Op-ed of bad ideas
In Sunday’s New York Times is an op-ed piece that pleads for tax breaks and other steps to save theater. No, to save the Broadway show. Playgoer dissects this piece well. In short, these ideas may or may not help the world of Dance of the Vampires, Mamma Mia! and such insignificant fare, but they will not help any ernest and interesting theater. Thanks, Playgoer, for setting things straight. We hope people read your rebuttal.
Tomorrow’s audience
The Christian Science Monitor, Boston’s best newspaper, has an article today about getting new audiences to the theater, specifically young audiences. One point is that students perceive the prices to be high, but I constantly see big student discounts to everything. Students of the world: Go to theater. Go to the symphony. Go to museums. Go, and go now because it will never be cheaper for you. The advertised price may be $90, but you can get in for just $15, you lucky dogs.
I note that this article highlights a recent promo at the Huntington Theatre in Boston, a place fond to me because I’m working there right now.
Props to Pinter
We pause to congratulate Harold Pinter on the Nobel Prize for Literature.

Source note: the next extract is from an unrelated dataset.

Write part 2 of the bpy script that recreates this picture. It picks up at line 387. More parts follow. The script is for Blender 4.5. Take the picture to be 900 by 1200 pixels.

Congratulations, Mr Pinter.
Add this blog to your list
Actors’ Shakespeare Project is a new, notable theater group in Boston. They’re well-connected and well-funded, all things considered, and they put on excellent productions. You should go to any of their shows if you can.
You should also check out their new blog. The blog is remarkable because not many theater companies are blogging. And though the individual entries are not gripping, nor do they reveal keys to the rehearsal process that you’ve never thought of, overall the blog does offer an interesting glimpse into the process that went into their current, celebrated production of King Lear. Go A.S.P!
Reviews, powerless and otherwise
Over at BBC News, I just found an article about Ben Brantley, the influential New York Times critic. A good read, largely dealing with big-budget Broadway shows. But he also says this:
For real creative vitality, you have to look in some of the darker side streets of Manhattan these days… Often the most satisfying theatre is the sparsest. You get the inventiveness… For those smaller, more independent ventures, if you [the critic] are very encouraging about a production — you can certainly help it get grants, if not audiences.
We know! We invite you to our next production, Mr Brantley.